Mary Magdalene stays firmly in that “Mary was misunderstood because she was a woman and because men are mostly trash” lane, and so that framework means that Mary is often stuck reacting to other people’s actions instead of driving the narrative herself. We all know Mara is good at stillness (think of her blankness as Lisbeth Salander in The Girl With the Dragon Tattoo, or everything she did aside from eating pie in A Ghost Story), and so her Mary is primarily an observer, a woman whose increased confidence steadily pushes her closer to the man she follows and loves. But there’s not much more to Mary than her faith in Jesus, and there’s not much more to Jesus than his concern that his path toward Jerusalem will end in death. Perhaps that sounds belittling, but my point is that the movie’s first and foremost concern is the “Even Jesus’s dudes were sexist” argument, and everything else sort of falls away.
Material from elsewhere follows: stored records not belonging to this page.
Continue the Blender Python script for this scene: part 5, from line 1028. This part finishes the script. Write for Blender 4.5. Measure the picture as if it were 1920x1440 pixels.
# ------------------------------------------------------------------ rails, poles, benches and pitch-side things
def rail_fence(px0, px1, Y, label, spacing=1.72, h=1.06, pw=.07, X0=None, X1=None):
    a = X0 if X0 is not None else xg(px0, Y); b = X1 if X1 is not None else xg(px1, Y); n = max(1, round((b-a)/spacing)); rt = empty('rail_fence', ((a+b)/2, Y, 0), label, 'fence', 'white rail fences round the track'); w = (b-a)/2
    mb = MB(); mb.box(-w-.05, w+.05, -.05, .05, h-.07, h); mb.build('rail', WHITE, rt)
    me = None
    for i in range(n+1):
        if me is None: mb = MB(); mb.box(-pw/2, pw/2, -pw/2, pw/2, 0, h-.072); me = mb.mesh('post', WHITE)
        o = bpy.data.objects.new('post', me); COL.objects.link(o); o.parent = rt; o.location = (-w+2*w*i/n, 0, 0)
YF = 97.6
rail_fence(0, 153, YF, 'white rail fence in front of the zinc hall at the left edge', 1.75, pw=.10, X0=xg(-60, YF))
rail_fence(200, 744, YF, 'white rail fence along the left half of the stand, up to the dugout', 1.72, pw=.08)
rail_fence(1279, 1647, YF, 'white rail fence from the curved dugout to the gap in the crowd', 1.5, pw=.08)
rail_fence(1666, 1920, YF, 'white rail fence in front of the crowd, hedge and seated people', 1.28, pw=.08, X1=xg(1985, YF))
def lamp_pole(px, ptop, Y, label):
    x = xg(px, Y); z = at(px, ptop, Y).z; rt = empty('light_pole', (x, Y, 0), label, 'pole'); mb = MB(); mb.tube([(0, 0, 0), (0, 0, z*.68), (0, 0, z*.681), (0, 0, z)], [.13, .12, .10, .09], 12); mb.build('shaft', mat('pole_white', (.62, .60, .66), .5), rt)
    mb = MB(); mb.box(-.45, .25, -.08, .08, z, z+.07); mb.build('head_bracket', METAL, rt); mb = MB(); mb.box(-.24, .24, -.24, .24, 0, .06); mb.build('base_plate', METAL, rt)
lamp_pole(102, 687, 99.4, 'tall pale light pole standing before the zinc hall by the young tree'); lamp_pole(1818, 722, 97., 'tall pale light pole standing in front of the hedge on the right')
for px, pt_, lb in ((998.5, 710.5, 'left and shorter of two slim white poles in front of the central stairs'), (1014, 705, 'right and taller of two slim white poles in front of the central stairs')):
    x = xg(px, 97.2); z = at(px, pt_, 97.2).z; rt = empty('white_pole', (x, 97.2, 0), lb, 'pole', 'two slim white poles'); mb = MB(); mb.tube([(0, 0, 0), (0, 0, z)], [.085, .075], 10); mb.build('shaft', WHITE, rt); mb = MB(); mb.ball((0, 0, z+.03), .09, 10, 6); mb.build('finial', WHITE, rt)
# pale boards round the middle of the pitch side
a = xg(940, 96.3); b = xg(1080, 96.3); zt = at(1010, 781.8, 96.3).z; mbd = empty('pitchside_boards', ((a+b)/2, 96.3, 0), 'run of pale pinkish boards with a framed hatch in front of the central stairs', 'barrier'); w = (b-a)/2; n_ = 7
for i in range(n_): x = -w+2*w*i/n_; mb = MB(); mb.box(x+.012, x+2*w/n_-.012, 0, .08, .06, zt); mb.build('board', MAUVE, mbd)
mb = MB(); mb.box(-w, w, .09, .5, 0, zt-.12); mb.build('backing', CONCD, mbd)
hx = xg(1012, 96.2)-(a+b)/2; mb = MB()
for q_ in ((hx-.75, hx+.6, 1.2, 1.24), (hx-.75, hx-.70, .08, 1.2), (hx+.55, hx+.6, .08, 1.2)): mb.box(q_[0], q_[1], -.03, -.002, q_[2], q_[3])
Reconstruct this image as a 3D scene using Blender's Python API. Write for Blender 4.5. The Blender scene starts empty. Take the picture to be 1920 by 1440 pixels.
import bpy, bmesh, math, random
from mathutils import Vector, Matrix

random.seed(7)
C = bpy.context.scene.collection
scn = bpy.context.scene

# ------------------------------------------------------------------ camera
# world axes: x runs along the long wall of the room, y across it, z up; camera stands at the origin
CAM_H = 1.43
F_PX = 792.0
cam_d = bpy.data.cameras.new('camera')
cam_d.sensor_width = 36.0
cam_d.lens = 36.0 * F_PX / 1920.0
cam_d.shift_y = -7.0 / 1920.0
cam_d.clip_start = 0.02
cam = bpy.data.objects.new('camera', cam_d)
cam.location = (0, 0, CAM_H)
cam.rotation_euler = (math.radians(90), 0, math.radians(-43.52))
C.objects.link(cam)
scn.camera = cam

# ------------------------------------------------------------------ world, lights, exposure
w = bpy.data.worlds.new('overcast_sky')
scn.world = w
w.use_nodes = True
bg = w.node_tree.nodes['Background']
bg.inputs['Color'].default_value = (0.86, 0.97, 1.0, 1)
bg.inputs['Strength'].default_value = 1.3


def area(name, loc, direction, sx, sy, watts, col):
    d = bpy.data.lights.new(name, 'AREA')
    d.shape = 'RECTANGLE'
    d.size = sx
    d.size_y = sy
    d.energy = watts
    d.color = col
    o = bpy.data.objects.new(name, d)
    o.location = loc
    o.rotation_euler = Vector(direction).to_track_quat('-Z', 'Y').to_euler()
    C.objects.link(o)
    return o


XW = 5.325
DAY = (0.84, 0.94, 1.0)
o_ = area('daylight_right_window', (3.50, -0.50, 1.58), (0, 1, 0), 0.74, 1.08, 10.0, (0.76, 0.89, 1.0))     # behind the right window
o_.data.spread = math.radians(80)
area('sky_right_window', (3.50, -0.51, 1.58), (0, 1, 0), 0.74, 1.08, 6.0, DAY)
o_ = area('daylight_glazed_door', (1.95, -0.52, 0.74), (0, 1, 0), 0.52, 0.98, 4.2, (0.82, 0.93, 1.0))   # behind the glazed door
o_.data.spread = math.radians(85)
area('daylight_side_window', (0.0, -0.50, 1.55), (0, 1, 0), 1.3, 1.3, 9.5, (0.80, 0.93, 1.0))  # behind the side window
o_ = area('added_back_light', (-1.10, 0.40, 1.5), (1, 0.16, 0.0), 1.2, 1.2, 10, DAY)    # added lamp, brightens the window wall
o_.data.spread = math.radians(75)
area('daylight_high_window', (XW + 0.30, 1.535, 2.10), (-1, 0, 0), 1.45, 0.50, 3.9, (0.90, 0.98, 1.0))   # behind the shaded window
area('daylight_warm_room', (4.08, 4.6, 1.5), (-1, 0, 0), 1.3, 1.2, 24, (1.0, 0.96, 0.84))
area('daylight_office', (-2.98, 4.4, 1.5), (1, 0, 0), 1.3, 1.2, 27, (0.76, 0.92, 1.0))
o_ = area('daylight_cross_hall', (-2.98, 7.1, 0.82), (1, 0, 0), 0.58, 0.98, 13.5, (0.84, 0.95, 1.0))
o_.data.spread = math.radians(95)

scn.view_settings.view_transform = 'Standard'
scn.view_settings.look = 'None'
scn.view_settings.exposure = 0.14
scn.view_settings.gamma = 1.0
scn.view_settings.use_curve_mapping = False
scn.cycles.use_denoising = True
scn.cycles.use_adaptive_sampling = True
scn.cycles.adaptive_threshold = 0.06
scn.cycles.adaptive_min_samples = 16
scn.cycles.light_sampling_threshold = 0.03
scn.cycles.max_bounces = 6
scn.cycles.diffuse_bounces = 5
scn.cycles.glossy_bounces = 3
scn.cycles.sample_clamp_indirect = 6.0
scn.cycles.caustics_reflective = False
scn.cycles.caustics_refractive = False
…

To its credit, the script gives each main character—Mary, Jesus, Peter, Judas—a small amount of doubt and unites them with their shared acknowledgment of it, but the film’s most climactic moments occur in its final scenes, and well, we all know this story. And so while Mary Magdalene is effective in its questioning of our accepted understanding of who Mary was, and so while Phoenix as Jesus strikes the right balance between weary and hopeful, optimistic and self-loathing, the film’s conclusion (“We have the power to lift the people”) is probably only truly resonant if you are of the Christian religion first and foremost. The movie’s exploration into the personal nature of faith and belief is admirable, but I must ask again: Who is Mary Magdalene for? Why tell this story now? Does Jesus always have to be white, though? I’m not sure if the film itself can answer those questions.
Mary Magdalene is in limited release around the U.S.